I have been coaching writers to publication for over two decades and currently teach how to write science fiction at the University of Toronto and George Brown College. I’ve noticed that in a short time, an ever-larger proportion of student writers are exploring an environmental premise for their novels with imaginative sub-genres emerging. In my latest class, several students have independently classified their works as eco-punk, eco-action, environmental thriller and urban eco-fantasy. Several of these definitely fit the sub-genre of climate fiction.

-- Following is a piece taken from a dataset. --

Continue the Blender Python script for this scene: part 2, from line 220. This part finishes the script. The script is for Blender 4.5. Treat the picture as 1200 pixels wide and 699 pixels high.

If an altered climate provides the overall premise of climate fiction, then its theme must relate to humanity’s part in it. If climate fiction—like science fiction—does not do this, then it is relinquishing the most potent aspect of its purpose: to incite action as a result of being brought to awareness. Some will argue that simply being brought to awareness is sufficient. I submit that all too often what this engenders is alarm and powerlessness. There’s nothing worse than a story that does not provide epiphany, reconciliation, and opportunity for purposeful action. I don’t mean polemic either; I am talking about opportunity for change through a resolving story arc.

Which brings us back to the question posed by David Holmes. My answer is a resounding yes: eco-fiction can save the planet—IF it provides direction and the opportunity for resolution and triumph. Otherwise, it’s just a disaster story; something to endure. Literature can provide a loud clarion call for action, change and evolution. It always has. Think of how the cautionary tales of Huxley, Orwell, Heinlein, Bradbury and Atwood nurtured the seeds of dissent and change. Now think of how a single book—Silent Spring by Rachel Carson—helped spawn the American environmental movement of the 1960s.

Environmental fiction is growing in prominence because it needs to. Writers from all around the world are responding to this global need and leading the wave of change. It starts with genre identification.